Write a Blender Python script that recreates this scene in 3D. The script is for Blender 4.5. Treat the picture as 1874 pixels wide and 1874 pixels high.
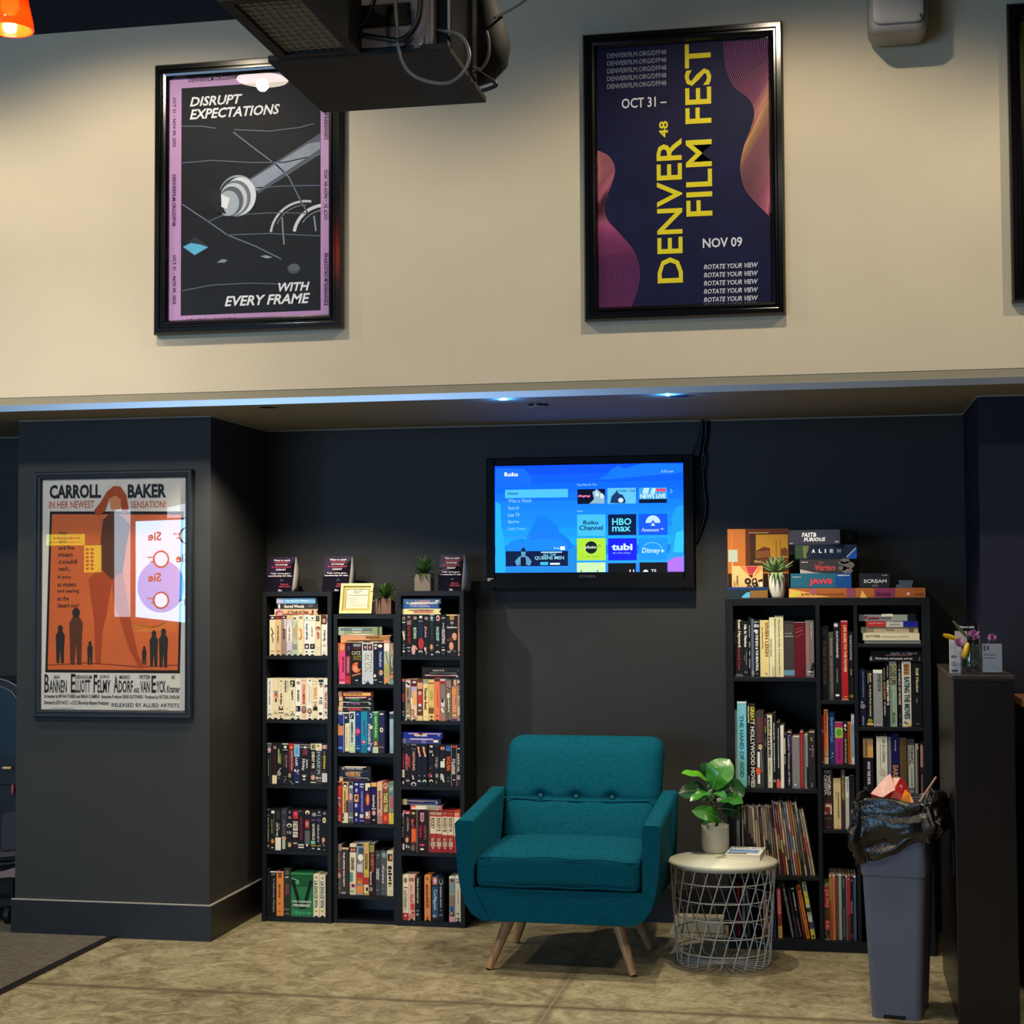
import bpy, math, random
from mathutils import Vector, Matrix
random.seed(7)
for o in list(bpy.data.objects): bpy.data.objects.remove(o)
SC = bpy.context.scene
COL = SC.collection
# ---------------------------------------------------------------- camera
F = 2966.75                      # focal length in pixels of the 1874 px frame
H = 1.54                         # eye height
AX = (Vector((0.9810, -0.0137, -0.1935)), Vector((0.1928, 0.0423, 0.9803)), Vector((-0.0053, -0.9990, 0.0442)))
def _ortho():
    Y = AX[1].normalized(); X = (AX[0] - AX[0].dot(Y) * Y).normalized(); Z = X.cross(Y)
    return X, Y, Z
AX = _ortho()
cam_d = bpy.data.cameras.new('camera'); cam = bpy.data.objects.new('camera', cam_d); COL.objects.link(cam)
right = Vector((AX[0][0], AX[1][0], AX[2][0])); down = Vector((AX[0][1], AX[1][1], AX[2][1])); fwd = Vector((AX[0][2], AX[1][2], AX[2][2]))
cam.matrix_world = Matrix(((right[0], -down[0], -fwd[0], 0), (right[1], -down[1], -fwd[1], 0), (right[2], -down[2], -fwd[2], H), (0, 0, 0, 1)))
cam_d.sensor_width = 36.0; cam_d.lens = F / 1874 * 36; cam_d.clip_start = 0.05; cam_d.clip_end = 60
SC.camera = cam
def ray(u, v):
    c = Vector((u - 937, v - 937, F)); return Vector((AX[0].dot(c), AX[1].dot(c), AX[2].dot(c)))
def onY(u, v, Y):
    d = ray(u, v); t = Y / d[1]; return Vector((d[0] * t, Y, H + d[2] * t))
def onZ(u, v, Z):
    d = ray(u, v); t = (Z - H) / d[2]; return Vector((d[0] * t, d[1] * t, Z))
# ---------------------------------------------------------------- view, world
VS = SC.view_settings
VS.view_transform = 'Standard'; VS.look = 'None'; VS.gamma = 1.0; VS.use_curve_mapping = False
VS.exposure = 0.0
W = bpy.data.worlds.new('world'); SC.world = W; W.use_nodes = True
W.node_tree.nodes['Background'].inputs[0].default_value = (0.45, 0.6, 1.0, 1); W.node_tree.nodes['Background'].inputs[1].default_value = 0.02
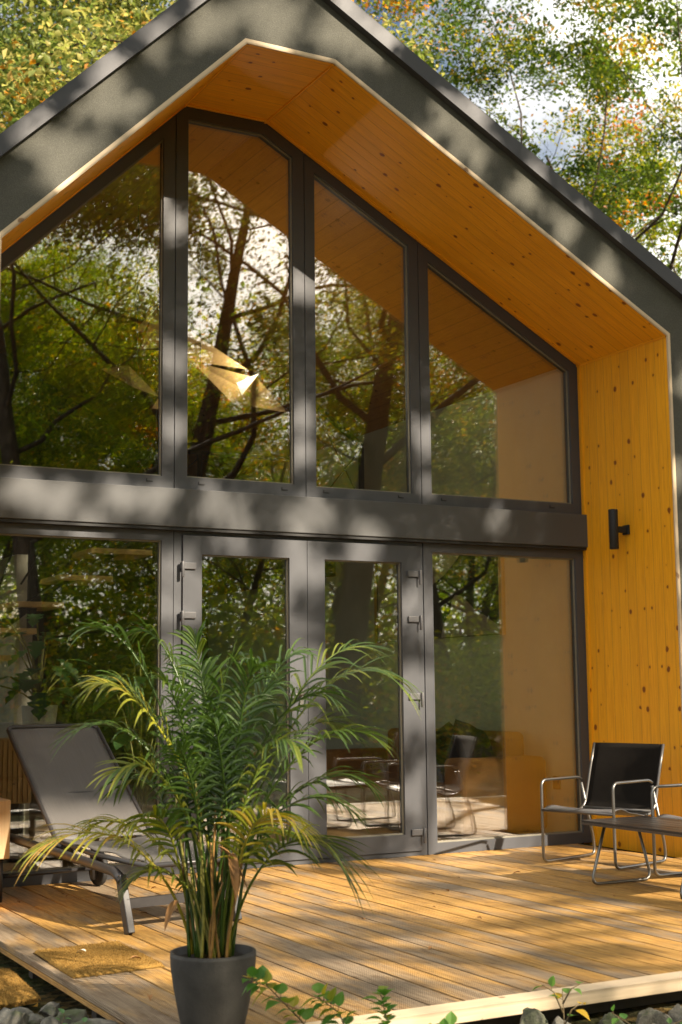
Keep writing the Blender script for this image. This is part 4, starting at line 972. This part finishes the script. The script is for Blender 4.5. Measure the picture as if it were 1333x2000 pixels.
***
Your objective
Restate each line of the records exactly; pictures do not belong in the copy.

Full answer
Write a Blender Python script that recreates this scene in 3D. The script is for Blender 4.5. Treat the picture as 1874 pixels wide and 1874 pixels high.
import bpy, math, random
from mathutils import Vector, Matrix
random.seed(7)
for o in list(bpy.data.objects): bpy.data.objects.remove(o)
SC = bpy.context.scene
COL = SC.collection
# ---------------------------------------------------------------- camera
F = 2966.75                      # focal length in pixels of the 1874 px frame
H = 1.54                         # eye height
AX = (Vector((0.9810, -0.0137, -0.1935)), Vector((0.1928, 0.0423, 0.9803)), Vector((-0.0053, -0.9990, 0.0442)))
def _ortho():
    Y = AX[1].normalized(); X = (AX[0] - AX[0].dot(Y) * Y).normalized(); Z = X.cross(Y)
    return X, Y, Z
AX = _ortho()
cam_d = bpy.data.cameras.new('camera'); cam = bpy.data.objects.new('camera', cam_d); COL.objects.link(cam)
right = Vector((AX[0][0], AX[1][0], AX[2][0])); down = Vector((AX[0][1], AX[1][1], AX[2][1])); fwd = Vector((AX[0][2], AX[1][2], AX[2][2]))
cam.matrix_world = Matrix(((right[0], -down[0], -fwd[0], 0), (right[1], -down[1], -fwd[1], 0), (right[2], -down[2], -fwd[2], H), (0, 0, 0, 1)))
cam_d.sensor_width = 36.0; cam_d.lens = F / 1874 * 36; cam_d.clip_start = 0.05; cam_d.clip_end = 60
SC.camera = cam
def ray(u, v):
    c = Vector((u - 937, v - 937, F)); return Vector((AX[0].dot(c), AX[1].dot(c), AX[2].dot(c)))
def onY(u, v, Y):
    d = ray(u, v); t = Y / d[1]; return Vector((d[0] * t, Y, H + d[2] * t))
def onZ(u, v, Z):
    d = ray(u, v); t = (Z - H) / d[2]; return Vector((d[0] * t, d[1] * t, Z))
# ---------------------------------------------------------------- view, world
VS = SC.view_settings
VS.view_transform = 'Standard'; VS.look = 'None'; VS.gamma = 1.0; VS.use_curve_mapping = False
VS.exposure = 0.0
W = bpy.data.worlds.new('world'); SC.world = W; W.use_nodes = True
W.node_tree.nodes['Background'].inputs[0].default_value = (0.45, 0.6, 1.0, 1); W.node_tree.nodes['Background'].inputs[1].default_value = 0.02
Keep writing the Blender script for this image. This is part 4, starting at line 972. This part finishes the script. The script is for Blender 4.5. Measure the picture as if it were 1333x2000 pixels.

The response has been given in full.